●会社の価値観を念頭に置いて設計する
リーダーがやることはすべて、個人としてはもちろん、事業との関係においても、価値観を支えることを究極の目標にしなくてはならない。オンサイトも例外ではない。価値観を単なる飾り物としてではなく、現場で実践することが重要になる。そしてオンサイトは、それを実践する素晴らしい機会だ。
コロナ禍の間、EAマーケッツではオフィスを廃止し、従業員が場所を問わずに働ける「ワーク・フロム・エニウェア」(WFA)制度を採用した。とはいえ、ダニエルズは、従業員が仕事を完遂し、創造的になり、相互につながりを持つためには、同僚と顔を合わせることが依然として必要であり、従業員もそれを求めていることを理解していた。レンタルオフィスで開かれる月例イベント「スーパーデイズ」は、この一般的なジレンマに対して、EAマーケッツが見つけた答えでもある。
イベントをどのように設計するのがよいか話し合った際、ダニエルズは「EAマーケッツは何を大事にしているか」について話してくれた。それを聞いて筆者は、EAマーケッツの価値観を中心に据えたイベントを企画できると確信した。
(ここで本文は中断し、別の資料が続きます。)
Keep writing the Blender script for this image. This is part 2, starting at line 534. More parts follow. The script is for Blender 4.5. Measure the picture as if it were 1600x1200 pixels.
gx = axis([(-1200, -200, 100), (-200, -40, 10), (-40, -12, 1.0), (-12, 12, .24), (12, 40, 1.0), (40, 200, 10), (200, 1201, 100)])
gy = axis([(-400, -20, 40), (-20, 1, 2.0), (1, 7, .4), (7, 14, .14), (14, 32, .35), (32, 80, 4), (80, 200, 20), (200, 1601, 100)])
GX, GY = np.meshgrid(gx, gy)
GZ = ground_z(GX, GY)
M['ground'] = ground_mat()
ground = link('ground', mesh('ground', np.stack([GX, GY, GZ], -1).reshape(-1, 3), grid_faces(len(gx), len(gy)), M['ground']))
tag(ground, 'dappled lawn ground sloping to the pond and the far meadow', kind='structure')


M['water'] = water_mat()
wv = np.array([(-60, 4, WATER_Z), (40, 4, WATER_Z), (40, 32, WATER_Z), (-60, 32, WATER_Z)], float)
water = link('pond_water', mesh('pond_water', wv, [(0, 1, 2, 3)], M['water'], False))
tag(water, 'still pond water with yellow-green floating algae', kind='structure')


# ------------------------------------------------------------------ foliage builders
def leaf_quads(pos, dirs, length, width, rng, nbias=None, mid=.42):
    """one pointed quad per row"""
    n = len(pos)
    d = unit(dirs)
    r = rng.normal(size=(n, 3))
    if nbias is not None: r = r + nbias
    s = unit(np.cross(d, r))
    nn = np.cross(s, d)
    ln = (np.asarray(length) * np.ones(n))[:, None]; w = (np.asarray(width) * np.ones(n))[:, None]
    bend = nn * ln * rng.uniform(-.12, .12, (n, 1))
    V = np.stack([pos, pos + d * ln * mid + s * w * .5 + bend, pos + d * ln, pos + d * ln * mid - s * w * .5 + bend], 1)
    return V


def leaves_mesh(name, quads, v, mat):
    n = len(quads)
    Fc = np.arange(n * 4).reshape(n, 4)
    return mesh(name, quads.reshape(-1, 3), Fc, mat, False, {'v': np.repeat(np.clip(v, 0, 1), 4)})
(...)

具体的には、ダニエルは「健康」「豊かさ」「成長」の3つを、会社が新しい働き方に移行する中で注目すべき最重要テーマとして挙げた。そこで私たちは、スーパーデイズのコンテンツを、この3つのカテゴリーに分類してみることにした。
・健康には、柔軟なオフィスの選択、通勤の制約、チームビルディング、そして従業員のウェルネスに対する配慮が含まれる。
・豊かさには、部門横断型のミーティング、短い時間で繰り返されるワークセッション、そしてチームでの昼食会やイベントが含まれる。
・成長とは、個人として進化を遂げ、プロフェッショナルとしての専門能力を開発する時間を指す。
このように価値観主導の目標を事前に特定することで、私たちは会社の大局的なミッションと一致するようにスーパーデイズを設計することができた。
あなたが出社勤務日を設計する時には、「分かれ道」試験を行うのがよいだろう。ある決断を下さなくてはいけない時、たとえば「出社時間は厳密に午前8時とすべきか、多少の誤差は本人に任せるべきか」「昼食は全員一緒に取るべきか」「勤務時間後であってもハッピーアワーには会社に残るべきか」といった問いに対して、どちらかを選ばなくてならない時は価値観に沿った選択をしよう。
決断にあたり価値観が助けにならない時は、別の見方をする必要があるかもしれない。価値観が何らかの手がかりになるのであれば、常に価値観を前面に置き、決断を下す必要がある時はそれを中心に考える。